Why did Skype succeed and Joost fail?

2009-12-08

Skype and Joost are interesting companies to compare – they are about as close as you can get to one of those sociological studies that track identical twins who are raised separately.  Skype was a spectacular success.   Joost never got traction and was shut down.  Both were started by Nicklas Zennstrom and Janus Friis, two of the great technology visionaries of our time.  Both were big ideas, trying to disrupt giant, slow-moving incumbents.

There are likely multiple reasons for their different outcomes.  Joost had day-to-day management that didn’t have much startup experience.  The P2P technology that required a download made sense for chat but not for video.  The companies were started at different times:  Skype when there was far less investment in – and therefore competition among – consumer internet products.

But the really important difference was that Joost’s product had a critical input that depended on a stubborn, backward-thinking industry – video content owners.  Whereas Skype could brazenly threaten the industry it sought to disrupt, Joost had to get their blessing.  Eventually the content companies licensed some content to Joost, but not nearly enough to make it competitive with cable TV or other new platforms like Hulu and iTunes.

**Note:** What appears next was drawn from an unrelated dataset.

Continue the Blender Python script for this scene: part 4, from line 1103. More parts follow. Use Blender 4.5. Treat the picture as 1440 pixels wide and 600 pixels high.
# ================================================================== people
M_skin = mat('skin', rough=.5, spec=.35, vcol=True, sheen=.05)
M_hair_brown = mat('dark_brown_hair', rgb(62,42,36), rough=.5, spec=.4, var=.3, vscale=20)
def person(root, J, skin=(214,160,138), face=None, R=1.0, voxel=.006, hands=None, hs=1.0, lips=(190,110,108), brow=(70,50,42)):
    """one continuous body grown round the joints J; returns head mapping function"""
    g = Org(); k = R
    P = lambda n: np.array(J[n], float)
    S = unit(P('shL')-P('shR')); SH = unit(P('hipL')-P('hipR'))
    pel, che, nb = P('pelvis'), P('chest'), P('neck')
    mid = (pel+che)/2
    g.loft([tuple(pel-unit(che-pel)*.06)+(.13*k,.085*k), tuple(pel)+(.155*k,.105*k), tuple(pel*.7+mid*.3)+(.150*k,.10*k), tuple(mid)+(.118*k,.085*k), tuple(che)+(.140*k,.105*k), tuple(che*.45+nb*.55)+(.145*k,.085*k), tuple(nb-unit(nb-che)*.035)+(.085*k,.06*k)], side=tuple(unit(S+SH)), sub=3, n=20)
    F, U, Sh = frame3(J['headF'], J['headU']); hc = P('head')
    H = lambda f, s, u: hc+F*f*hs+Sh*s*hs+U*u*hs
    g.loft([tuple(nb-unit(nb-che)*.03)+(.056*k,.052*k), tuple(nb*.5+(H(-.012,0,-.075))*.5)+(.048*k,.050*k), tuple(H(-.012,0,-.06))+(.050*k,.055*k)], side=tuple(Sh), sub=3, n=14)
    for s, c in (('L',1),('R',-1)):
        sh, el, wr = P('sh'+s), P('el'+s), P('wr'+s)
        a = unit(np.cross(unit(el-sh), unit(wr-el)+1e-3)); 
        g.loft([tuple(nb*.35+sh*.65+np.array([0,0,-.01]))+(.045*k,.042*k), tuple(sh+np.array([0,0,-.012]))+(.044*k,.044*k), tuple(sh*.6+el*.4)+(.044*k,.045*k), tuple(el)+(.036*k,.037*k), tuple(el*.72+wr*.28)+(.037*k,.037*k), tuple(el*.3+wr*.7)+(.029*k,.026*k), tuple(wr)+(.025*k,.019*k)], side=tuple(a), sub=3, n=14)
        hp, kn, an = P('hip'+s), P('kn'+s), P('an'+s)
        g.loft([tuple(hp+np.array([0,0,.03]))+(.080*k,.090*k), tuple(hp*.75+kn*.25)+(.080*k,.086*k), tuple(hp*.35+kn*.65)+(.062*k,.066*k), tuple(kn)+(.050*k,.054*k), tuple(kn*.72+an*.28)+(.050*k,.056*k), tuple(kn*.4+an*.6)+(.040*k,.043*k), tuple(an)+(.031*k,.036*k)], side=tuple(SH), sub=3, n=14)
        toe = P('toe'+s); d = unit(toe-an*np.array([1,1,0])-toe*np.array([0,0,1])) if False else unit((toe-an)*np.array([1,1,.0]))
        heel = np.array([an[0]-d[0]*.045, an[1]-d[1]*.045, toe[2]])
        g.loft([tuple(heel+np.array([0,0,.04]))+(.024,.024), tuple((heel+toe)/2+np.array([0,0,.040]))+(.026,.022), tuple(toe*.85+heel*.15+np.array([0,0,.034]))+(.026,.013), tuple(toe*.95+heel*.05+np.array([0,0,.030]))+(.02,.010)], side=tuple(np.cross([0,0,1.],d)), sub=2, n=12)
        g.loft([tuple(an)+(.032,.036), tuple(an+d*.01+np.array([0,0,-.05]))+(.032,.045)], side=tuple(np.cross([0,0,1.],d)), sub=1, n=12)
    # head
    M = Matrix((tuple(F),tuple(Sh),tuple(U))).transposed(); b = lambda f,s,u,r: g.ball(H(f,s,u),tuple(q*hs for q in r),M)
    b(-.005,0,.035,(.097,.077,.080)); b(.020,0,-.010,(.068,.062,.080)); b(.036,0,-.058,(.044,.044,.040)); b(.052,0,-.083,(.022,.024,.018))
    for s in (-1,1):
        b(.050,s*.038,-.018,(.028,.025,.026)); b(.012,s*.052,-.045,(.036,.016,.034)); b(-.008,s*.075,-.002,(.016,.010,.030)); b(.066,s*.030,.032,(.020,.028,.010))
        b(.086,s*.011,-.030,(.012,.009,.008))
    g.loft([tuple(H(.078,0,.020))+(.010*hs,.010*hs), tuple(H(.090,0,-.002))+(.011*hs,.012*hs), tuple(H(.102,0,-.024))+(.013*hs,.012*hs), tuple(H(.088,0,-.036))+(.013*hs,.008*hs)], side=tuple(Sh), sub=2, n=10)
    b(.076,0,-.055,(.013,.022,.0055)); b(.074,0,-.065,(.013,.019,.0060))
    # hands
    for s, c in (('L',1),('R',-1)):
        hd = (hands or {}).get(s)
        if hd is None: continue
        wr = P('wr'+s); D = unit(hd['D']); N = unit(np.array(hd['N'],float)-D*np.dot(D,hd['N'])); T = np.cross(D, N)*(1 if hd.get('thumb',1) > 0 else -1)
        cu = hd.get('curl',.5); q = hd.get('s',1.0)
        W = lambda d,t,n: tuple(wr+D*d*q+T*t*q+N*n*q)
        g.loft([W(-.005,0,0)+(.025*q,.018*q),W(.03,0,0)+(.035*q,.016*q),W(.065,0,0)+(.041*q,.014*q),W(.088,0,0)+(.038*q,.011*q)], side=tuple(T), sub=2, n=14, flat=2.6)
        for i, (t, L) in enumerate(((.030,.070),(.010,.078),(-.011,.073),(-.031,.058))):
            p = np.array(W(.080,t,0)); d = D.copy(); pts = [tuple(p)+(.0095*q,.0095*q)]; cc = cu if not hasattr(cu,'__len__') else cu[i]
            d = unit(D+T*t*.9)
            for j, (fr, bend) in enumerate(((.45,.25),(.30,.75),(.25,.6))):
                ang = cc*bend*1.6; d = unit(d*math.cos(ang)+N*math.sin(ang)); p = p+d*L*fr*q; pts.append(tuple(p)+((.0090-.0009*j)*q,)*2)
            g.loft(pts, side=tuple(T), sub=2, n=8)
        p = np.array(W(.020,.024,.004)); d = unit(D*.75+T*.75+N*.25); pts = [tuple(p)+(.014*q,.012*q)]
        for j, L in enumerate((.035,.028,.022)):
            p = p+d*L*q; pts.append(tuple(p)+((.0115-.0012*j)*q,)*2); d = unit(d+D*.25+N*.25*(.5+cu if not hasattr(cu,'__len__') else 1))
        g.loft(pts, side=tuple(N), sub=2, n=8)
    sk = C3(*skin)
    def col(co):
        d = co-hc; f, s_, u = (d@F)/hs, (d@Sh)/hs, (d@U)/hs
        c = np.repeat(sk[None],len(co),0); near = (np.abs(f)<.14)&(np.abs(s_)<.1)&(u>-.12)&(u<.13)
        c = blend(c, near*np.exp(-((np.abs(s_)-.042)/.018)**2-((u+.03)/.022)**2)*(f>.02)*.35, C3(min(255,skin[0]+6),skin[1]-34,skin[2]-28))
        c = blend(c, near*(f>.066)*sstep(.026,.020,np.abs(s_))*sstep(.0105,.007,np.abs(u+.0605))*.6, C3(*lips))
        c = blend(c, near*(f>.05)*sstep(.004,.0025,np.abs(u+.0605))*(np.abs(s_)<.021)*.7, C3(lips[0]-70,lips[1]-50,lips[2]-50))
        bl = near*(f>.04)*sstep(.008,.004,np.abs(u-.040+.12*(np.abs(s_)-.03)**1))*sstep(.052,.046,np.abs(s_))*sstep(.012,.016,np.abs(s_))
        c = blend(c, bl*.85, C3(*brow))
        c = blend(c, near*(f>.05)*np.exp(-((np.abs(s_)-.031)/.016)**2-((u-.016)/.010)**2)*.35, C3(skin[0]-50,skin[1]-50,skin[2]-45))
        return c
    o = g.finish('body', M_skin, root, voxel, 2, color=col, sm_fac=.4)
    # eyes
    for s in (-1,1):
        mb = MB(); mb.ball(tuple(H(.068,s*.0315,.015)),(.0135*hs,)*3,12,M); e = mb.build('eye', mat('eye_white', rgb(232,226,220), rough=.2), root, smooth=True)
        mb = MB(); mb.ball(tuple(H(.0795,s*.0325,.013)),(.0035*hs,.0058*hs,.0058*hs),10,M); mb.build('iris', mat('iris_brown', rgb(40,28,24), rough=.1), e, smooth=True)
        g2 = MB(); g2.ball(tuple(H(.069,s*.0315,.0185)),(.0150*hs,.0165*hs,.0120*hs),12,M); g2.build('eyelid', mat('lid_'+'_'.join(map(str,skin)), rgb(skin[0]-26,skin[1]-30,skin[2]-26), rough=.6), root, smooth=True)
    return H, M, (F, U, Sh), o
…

Real life, non-techie users care almost exclusively about “content.”  They want to watch American Idol and listen to Jay-Z. They don’t really care how that content is delivered or what platform it’s on. Which is why Joost failed, and why so many video and music-related startups have struggled. Skype, on the other hand, didn’t have significant dependencies on other companies – its content, like its technology, was truly peer to peer.